RANGOON — Student activists have requested that the government convene a quadripartite meeting to discuss the National Education Law, which has prompted street protests and an outcry from education groups in Burma.
The students’ 15-member Democracy Education Initiative Committee requested that its members, the National Network for Education Reform (NNER), the government and parliamentarians sit down to address their grievances.
“We requested the four-way meeting because the NNER held nationwide conferences to collect the desires of the public and ethnic representatives, and drew up an education policy. The government’s Education Promotion Implementation Committee (EPIC) produced the education bill, Parliament has the Education Upgrading Committee—the students should be involved,” Phyo Phyo Aung, a member of the students’ committee, told The Irrawaddy.
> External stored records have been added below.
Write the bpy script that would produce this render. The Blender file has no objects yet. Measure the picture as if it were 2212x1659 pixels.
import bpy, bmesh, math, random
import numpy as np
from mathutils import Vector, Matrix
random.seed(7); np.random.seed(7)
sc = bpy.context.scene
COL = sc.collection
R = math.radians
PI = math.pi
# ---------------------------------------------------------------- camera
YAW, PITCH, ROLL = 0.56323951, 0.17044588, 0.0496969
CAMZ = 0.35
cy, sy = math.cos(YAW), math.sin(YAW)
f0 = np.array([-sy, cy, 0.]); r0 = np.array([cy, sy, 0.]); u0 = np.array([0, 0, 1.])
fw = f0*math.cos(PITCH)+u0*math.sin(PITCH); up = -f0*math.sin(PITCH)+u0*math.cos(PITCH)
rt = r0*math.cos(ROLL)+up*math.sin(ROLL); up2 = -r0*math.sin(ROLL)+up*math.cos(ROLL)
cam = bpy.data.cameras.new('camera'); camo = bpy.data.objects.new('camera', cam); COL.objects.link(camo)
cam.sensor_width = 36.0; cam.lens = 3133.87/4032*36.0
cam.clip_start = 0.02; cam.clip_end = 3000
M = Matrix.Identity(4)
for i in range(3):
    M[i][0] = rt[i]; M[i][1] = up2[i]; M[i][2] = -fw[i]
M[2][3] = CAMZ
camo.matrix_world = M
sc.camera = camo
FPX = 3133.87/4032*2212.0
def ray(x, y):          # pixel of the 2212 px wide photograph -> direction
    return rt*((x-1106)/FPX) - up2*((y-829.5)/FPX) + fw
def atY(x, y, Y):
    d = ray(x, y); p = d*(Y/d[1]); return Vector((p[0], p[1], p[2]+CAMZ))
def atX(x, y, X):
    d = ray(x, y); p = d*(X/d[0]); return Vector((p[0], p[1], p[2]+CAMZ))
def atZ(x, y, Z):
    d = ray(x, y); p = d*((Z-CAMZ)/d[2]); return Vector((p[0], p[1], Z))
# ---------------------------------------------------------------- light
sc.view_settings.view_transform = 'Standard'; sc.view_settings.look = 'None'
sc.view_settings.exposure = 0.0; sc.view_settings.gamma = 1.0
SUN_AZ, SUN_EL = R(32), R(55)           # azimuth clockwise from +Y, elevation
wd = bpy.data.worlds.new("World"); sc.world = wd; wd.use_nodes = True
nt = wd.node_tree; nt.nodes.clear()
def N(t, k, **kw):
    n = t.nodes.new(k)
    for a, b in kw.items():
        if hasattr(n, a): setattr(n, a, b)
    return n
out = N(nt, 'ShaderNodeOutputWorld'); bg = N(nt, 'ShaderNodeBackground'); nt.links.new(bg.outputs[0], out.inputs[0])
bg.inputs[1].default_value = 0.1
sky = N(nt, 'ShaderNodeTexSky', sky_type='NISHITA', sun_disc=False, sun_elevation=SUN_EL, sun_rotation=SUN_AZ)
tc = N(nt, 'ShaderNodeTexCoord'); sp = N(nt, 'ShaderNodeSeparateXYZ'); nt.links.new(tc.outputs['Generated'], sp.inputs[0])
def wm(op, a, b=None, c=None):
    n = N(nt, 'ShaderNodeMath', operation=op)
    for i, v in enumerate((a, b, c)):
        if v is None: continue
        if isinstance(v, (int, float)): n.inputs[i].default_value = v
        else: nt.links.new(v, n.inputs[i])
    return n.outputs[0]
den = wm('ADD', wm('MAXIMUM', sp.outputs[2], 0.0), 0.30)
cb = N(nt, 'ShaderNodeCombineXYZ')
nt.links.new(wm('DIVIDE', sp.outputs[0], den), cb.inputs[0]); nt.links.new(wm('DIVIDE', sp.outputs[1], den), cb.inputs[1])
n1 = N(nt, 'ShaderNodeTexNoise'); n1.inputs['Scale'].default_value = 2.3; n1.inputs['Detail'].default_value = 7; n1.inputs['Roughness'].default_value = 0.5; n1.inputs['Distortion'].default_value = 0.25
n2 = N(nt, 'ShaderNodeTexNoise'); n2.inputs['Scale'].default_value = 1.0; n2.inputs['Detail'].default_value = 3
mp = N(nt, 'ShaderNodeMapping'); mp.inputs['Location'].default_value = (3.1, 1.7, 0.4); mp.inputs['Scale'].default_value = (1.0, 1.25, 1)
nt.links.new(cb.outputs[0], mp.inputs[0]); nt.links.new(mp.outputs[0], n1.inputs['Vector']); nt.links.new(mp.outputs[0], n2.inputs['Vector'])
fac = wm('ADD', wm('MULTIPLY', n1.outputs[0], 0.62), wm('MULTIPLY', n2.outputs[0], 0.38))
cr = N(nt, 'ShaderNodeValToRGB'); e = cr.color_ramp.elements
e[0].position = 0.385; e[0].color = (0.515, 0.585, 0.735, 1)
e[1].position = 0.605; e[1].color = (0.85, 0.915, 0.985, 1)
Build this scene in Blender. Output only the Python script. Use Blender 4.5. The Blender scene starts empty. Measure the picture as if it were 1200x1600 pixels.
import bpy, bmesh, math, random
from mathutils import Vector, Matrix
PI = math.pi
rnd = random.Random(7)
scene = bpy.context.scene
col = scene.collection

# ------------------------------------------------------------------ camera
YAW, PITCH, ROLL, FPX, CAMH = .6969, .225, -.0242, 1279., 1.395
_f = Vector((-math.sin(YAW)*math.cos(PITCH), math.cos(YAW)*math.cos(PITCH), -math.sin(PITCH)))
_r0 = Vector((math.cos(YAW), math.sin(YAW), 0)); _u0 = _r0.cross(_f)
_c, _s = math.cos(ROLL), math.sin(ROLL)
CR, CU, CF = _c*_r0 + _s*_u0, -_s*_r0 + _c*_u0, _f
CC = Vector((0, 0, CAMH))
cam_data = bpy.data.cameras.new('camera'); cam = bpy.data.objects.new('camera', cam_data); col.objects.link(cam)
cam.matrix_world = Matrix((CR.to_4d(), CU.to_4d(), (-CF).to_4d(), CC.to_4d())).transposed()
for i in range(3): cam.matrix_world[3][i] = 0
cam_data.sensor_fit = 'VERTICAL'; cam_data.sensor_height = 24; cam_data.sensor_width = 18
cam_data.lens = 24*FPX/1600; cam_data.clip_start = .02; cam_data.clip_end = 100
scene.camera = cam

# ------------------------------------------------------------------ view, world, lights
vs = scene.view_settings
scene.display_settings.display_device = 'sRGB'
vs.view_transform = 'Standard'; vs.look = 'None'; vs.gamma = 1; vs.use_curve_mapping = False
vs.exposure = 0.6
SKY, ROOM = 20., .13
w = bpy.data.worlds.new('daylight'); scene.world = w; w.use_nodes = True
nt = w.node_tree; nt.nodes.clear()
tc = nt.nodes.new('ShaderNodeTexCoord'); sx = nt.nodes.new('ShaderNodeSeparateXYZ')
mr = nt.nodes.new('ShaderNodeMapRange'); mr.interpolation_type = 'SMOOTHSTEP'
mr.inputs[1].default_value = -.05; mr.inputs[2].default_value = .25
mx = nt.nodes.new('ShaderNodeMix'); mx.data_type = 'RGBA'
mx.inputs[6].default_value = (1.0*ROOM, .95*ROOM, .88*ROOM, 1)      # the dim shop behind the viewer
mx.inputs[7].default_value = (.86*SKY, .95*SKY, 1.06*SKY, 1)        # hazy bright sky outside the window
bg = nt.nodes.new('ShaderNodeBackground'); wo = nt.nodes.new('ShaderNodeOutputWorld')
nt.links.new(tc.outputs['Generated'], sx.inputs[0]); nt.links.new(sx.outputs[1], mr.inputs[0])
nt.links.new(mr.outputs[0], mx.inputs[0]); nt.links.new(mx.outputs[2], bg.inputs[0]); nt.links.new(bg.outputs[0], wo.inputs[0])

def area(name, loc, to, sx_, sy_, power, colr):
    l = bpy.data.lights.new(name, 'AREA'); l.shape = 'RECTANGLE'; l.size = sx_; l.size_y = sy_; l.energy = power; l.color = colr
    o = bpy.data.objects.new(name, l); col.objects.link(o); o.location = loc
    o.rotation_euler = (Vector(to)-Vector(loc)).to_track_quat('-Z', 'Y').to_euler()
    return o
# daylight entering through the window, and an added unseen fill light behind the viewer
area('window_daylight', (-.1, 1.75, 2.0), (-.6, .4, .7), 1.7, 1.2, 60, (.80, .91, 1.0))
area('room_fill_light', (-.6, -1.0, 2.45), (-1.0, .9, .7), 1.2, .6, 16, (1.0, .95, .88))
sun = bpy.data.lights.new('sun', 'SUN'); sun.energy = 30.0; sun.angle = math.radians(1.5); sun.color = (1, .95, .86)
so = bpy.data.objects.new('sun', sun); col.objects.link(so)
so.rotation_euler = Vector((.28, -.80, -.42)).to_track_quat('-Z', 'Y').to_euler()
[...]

After students on Monday gave the government 60 days to respond to their demands, the Ministry of Education held a press conference on Tuesday and urged the students to come to the negotiating table with EPIC, which drafted the legislation.
“I want them to negotiate freely and transparently,” Minister of Education Khin San Yee said at the press conference. “Every parent cannot fulfil all of the demands of their children. So think of us like the parents and demand and negotiate with us and we will do. But if the parents can’t afford it, the children should understand it.”
Among other concerns, the student activists say the law will deprive universities of autonomy and fails to recognize the right of students to form unions. They also say the drafting of the bill lacked input from education stakeholders.
More than 300 representatives from students’ organizations across Burma began a four-day protest against the legislation starting on Friday.
On Monday, the protesting students announced that they would suspend their demonstration and would give the Burmese government 60 days to respond to their demands, with the student activists threatening to turn out in even greater numbers if they did not hear from education officials in that time.
The National Education Law was passed by Parliament in July and sent back to the floor by President Thein Sein, who suggested 25 amendments to the legislation. Despite strong criticism from education activists, Parliament passed the Education Law in September, approving 19 of the president’s amendments and rejecting six.
In the coming months, Parliament will discuss a number of so-called “sectoral laws” that will supplement the Education Law and outline further education reform details.
The NNER, also vocal in its criticism of the education legislation, is a network that includes the 88 Generation Peace and Open Society, members of teachers’ unions, Buddhists monks and ethnic education groups. The network formed in 2012 and has held seminars across the country to discuss education reform. In June last year it organized a national conference attended by 1,200 participants. After that, it sent a report with recommendations to lawmakers and the government.